THE LAST INTEGRATIONIST

By

Pub Date: March 1st, 1996
Publisher: Crown

First-time novelist Lamar (the memoir Bourgeois Blues, 1991) expertly lays down a dystopian view of America's future, particularly in matters of race. Melvin Hutchinson rides high at the center of the story's swirl of social critique, intrigue, and Beltway farce. Known to his right-wing supporters as ""Hang 'Em High Hutch,"" the African-American US Attorney General is on the verge of being named vice president. While the country debates whether the comatose sitting VP, Vin Ewell, should have his plug pulled, Hutch roams the corridors of power, easing his anxieties with shots of Jack Daniels, waiting for the call from President Troy McCracken. The Attorney General's reputation rests on his staunch pro-death-penalty judicial philosophy, and on his boot-camp approach to rehabilitating delinquent youth. Playing right into this hyper-Republican fantasy is Mavis Temple, host of TV's Mavis? show, a black media goddess who wants to televise public executions, broadcast live from--where else?--Texas, under the aegis of a new program called Elimination. Lamar weaves several subplots, all of which hinge on issues of race and paranoia, into the story of Hutch's rise toward power. The beefiest of these involves Emma Person, Hutch's photographer niece, who begins the book living with Mavis Temple's producer and ends up involved with a firebrand black nationalist.

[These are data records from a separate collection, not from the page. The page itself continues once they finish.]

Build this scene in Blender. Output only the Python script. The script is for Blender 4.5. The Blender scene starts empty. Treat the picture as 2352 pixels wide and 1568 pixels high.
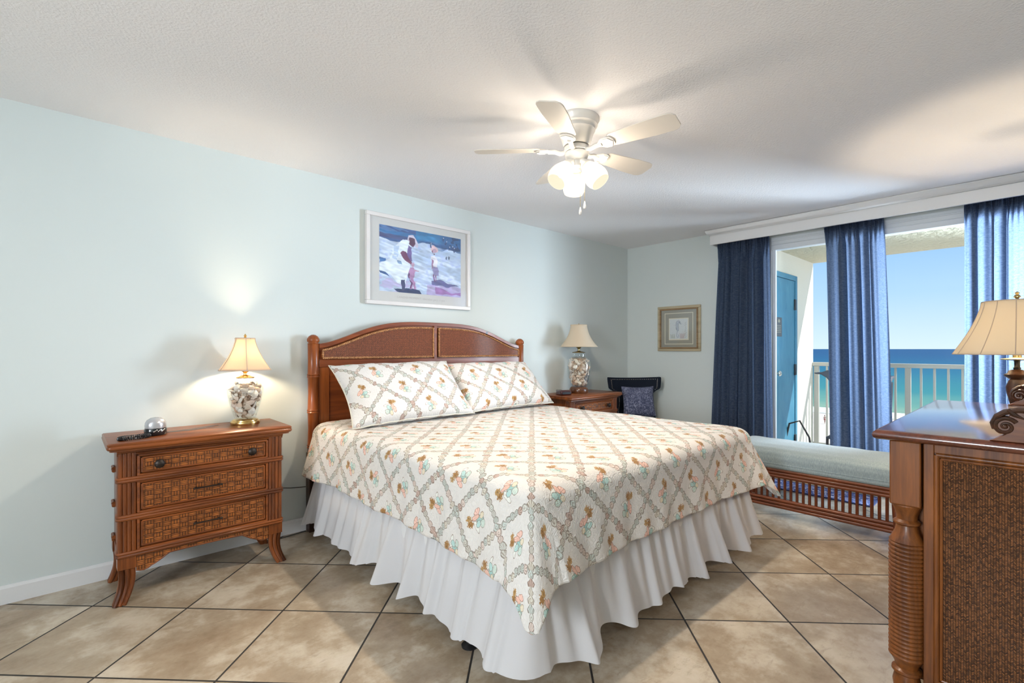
import bpy, bmesh, math, random
import numpy as np
from mathutils import Vector, Matrix, Quaternion
random.seed(7)
sc = bpy.context.scene
C = bpy.context.collection
PI = math.pi

# ------------------------------------------------------------------ camera
cam_d = bpy.data.cameras.new('camera')
cam = bpy.data.objects.new('camera', cam_d); C.objects.link(cam)
cam.location = (0, 0, 1.23)
cam.rotation_euler = (PI/2, 0, math.radians(-42.6))
cam_d.sensor_width = 36.0
cam_d.lens = 36.0*1115/2352
cam_d.shift_y = 17/2352
cam_d.clip_start = 0.02; cam_d.clip_end = 60000
sc.camera = cam

# ------------------------------------------------------------------ sky
w = bpy.data.worlds.new('sky'); sc.world = w; w.use_nodes = True
wn = w.node_tree; wn.nodes.clear()
o_ = wn.nodes.new('ShaderNodeOutputWorld'); bg = wn.nodes.new('ShaderNodeBackground')
tc = wn.nodes.new('ShaderNodeTexCoord'); sp = wn.nodes.new('ShaderNodeSeparateXYZ'); rp = wn.nodes.new('ShaderNodeValToRGB')
wn.links.new(tc.outputs['Generated'], sp.inputs[0]); wn.links.new(sp.outputs['Z'], rp.inputs[0])
wn.links.new(rp.outputs[0], bg.inputs[0]); wn.links.new(bg.outputs[0], o_.inputs[0])
cr = rp.color_ramp
cr.elements[0].position = 0.0; cr.elements[0].color = (0.64, 0.78, 0.88, 1)
cr.elements[1].position = 1.0; cr.elements[1].color = (0.10, 0.25, 0.62, 1)
e = cr.elements.new(0.09); e.color = (0.42, 0.63, 0.88, 1)
e = cr.elements.new(0.20); e.color = (0.26, 0.48, 0.85, 1)
bg.inputs[1].default_value = 1.0

# ------------------------------------------------------------------ sun
sd = bpy.data.lights.new('sun', 'SUN'); sd.energy = 7.0; sd.angle = math.radians(0.6); sd.color = (1, 0.96, 0.88)
sun = bpy.data.objects.new('sun', sd); C.objects.link(sun)
sdir = Vector((1, -1.0, 1.85)).normalized()
sun.rotation_euler = sdir.to_track_quat('Z', 'Y').to_euler()
sun.location = (12, -8, 12)

# ------------------------------------------------------------------ added fill lamp, unseen on the balcony, shining in through the glass door
ad = bpy.data.lights.new('balcony_fill_light', 'AREA'); ad.shape = 'RECTANGLE'; ad.size = 1.5; ad.size_y = 1.8
ad.energy = 175; ad.color = (0.74, 0.87, 1.0); ad.spread = math.radians(78)
al = bpy.data.objects.new('balcony_fill_light', ad); C.objects.link(al)
al.location = (6.35, -1.0, 1.35)
al.rotation_euler = Vector((0.87, -0.50, -0.02)).to_track_quat('Z', 'Y').to_euler()

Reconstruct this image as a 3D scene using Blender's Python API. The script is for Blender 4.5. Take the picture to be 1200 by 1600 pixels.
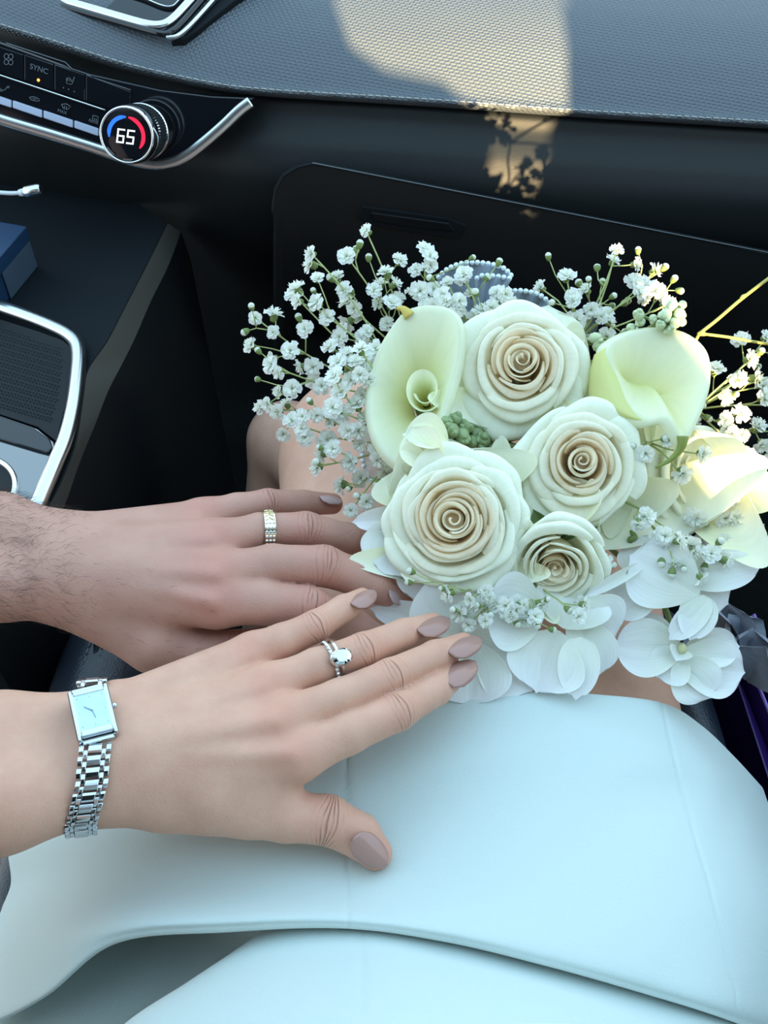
import bpy, math, random
import numpy as np
from mathutils import Vector, Matrix, Quaternion

for o in list(bpy.data.objects):
    bpy.data.objects.remove(o)
SC = bpy.context.scene
COL = SC.collection
V3 = lambda *a: np.array(a, dtype=float)

# ---------------------------------------------------------------- camera
CAM_Z, PITCH, FPX = 1.20, 50.0, 1600.0
cam_d = bpy.data.cameras.new('camera')
cam = bpy.data.objects.new('camera', cam_d)
COL.objects.link(cam)
cam_d.sensor_fit = 'VERTICAL'
cam_d.sensor_height = 36.0
cam_d.sensor_width = 36.0
cam_d.lens = 36.0
cam_d.clip_start = 0.02
cam_d.clip_end = 200
cam.location = (0, 0, CAM_Z)
cam.rotation_euler = (math.radians(90 - PITCH), 0, 0)
SC.camera = cam

# ---------------------------------------------------------------- exposure, sky, sun
SC.view_settings.view_transform = 'Standard'
SC.view_settings.look = 'None'
SC.view_settings.gamma = 1.0
SC.view_settings.use_curve_mapping = False
SC.view_settings.exposure = 0.0
try:
    SC.cycles.use_denoising = True
    SC.cycles.max_bounces = 8
    SC.cycles.caustics_reflective = False
    SC.cycles.caustics_refractive = False
except Exception:
    pass
SKY = 2.3
world = bpy.data.worlds.new('sky')
SC.world = world
world.use_nodes = True
wn = world.node_tree.nodes
wl = world.node_tree.links
bg = wn['Background']
tc = wn.new('ShaderNodeTexCoord')
sx = wn.new('ShaderNodeSeparateXYZ')
cr = wn.new('ShaderNodeValToRGB')
cr.color_ramp.elements[0].position = 0.0
cr.color_ramp.elements[0].color = (0.80, 0.90, 0.92, 1)
cr.color_ramp.elements[1].position = 0.75
cr.color_ramp.elements[1].color = (0.50, 0.78, 1.0, 1)
wl.new(tc.outputs['Generated'], sx.inputs[0])
wl.new(sx.outputs['Z'], cr.inputs[0])
wl.new(cr.outputs[0], bg.inputs['Color'])
bg.inputs['Strength'].default_value = SKY

SUN_DIR = V3(-0.079, 0.291, -0.052)
SUN_DIR = SUN_DIR / np.linalg.norm(SUN_DIR)
sun_d = bpy.data.lights.new('sun', 'SUN')
sun_d.energy = 25.0
sun_d.angle = math.radians(0.6)
sun_d.color = (1.0, 0.72, 0.37)
sun = bpy.data.objects.new('sun', sun_d)
COL.objects.link(sun)
sun.rotation_euler = Vector(SUN_DIR).to_track_quat('-Z', 'Y').to_euler()
sun.location = (1, -3, 2)

# ---------------------------------------------------------------- points from sight lines
_p = math.radians(PITCH)
FWD = V3(0, math.cos(_p), -math.sin(_p))
UPV = V3(0, math.sin(_p), math.cos(_p))
CAMP = V3(0, 0, CAM_Z)

def ray(px, py):
    return FWD + V3(1, 0, 0) * ((px - 600) / FPX) + UPV * ((800 - py) / FPX)
def PD(px, py, d):
    return CAMP + ray(px, py) * d
def PZ(px, py, z):
    r = ray(px, py); return CAMP + r * ((z - CAM_Z) / r[2])
def PY(px, py, y):
    r = ray(px, py); return CAMP + r * (y / r[1])
def unit(v):
    v = np.asarray(v, float); return v / (np.linalg.norm(v) + 1e-12)

class Sheet:
    """A real flat plane in the car; pt() is where a sight line meets it, off is height above it."""
    def __init__(s, a, b, c):
        s.o = a; n = unit(np.cross(b - a, c - a))
        s.n = n if np.dot(n, CAMP - a) > 0 else -n
    def pt(s, px, py, off=0.0):
        r = ray(px, py)
        t = np.dot(s.o - CAMP, s.n) / np.dot(r, s.n)
        return CAMP + r * t + s.n * off

# ---------------------------------------------------------------- mesh helpers
def mesh(name, verts, faces, m=None, parent=None, smooth=True, uv=None):
    me = bpy.data.meshes.new(name)
    me.from_pydata([tuple(map(float, v)) for v in verts], [], [tuple(map(int, f)) for f in faces])
    if smooth:
        me.polygons.foreach_set('use_smooth', np.ones(len(me.polygons), dtype=bool))
    if uv is not None:
        uvl = me.uv_layers.new(name='UVMap')
        idx = np.empty(len(me.loops), dtype=np.int32)
        me.loops.foreach_get('vertex_index', idx)
        uvl.data.foreach_set('uv', np.asarray(uv, dtype=np.float32)[idx].ravel())
    o = bpy.data.objects.new(name, me)
    COL.objects.link(o)
    if m is not None:
        for mm in (m if isinstance(m, (list, tuple)) else [m]):
            me.materials.append(mm)
    if parent is not None: attach(o, parent)
    me.update()
    return o

def attach(o, parent):
    """parent o without moving it (parts are modelled in place; only the Empties carry a transform)"""
    o.parent = parent
    if parent.type == 'EMPTY': o.matrix_parent_inverse = parent.matrix_basis.inverted()
    return o

def empty(name, loc):
    o = bpy.data.objects.new(name, None)
    COL.objects.link(o); o.location = tuple(map(float, loc)); o.empty_display_size = 0.02
    return o
def tag(o, label, cat, group=None, kind=None):
    if label: o['label'] = label
    if cat: o['category'] = cat
    if group: o['group'] = group
    if kind: o['kind'] = kind
    return o
def thing(name, loc, label, cat, group=None):
    return tag(empty(name, loc), label, cat, group)

def grid_faces(nu, nv, wrap=False, base=0):
    i, j = np.meshgrid(np.arange(nu if wrap else nu - 1), np.arange(nv - 1), indexing='ij')
    a = i * nv + j; b = ((i + 1) % nu) * nv + j
    return (np.stack([a, b, b + 1, a + 1], -1).reshape(-1, 4) + base)

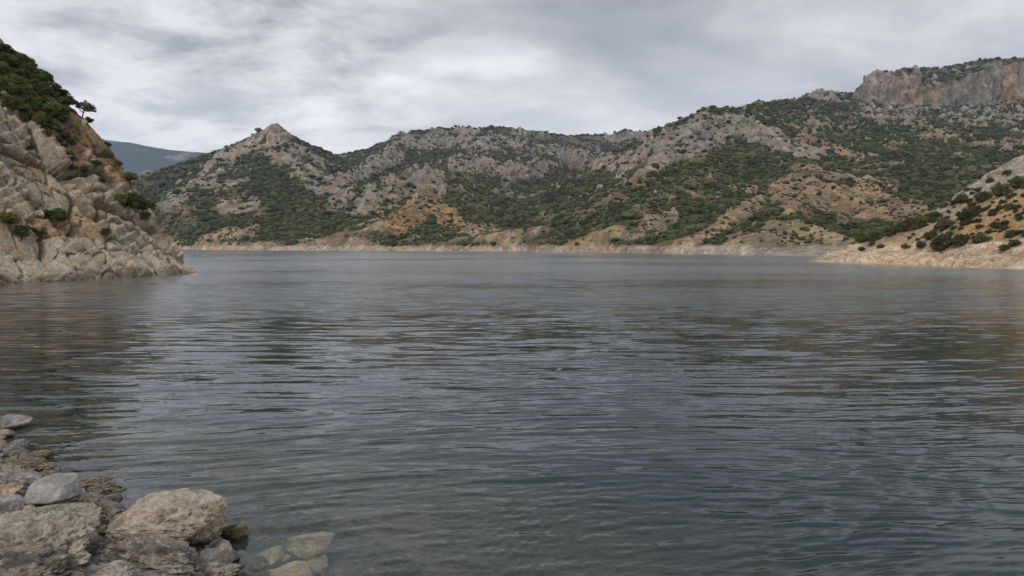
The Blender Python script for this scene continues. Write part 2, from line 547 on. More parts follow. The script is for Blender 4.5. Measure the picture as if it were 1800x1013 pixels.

Some readers may find it difficult to swallow a flip in Hutch's character late in the story, as well as the author's take on the Bell Curve eugenics debate, but neither really drags down this relentless tale. Like rats caught in a maze that narrows to a single point, Lamar's characters collide in a shocking end as justice struggles to overcome a vast, lethal conspiracy. A compelling, controversial political thriller, part A Clockwork Orange, part The Manchurian Candidate.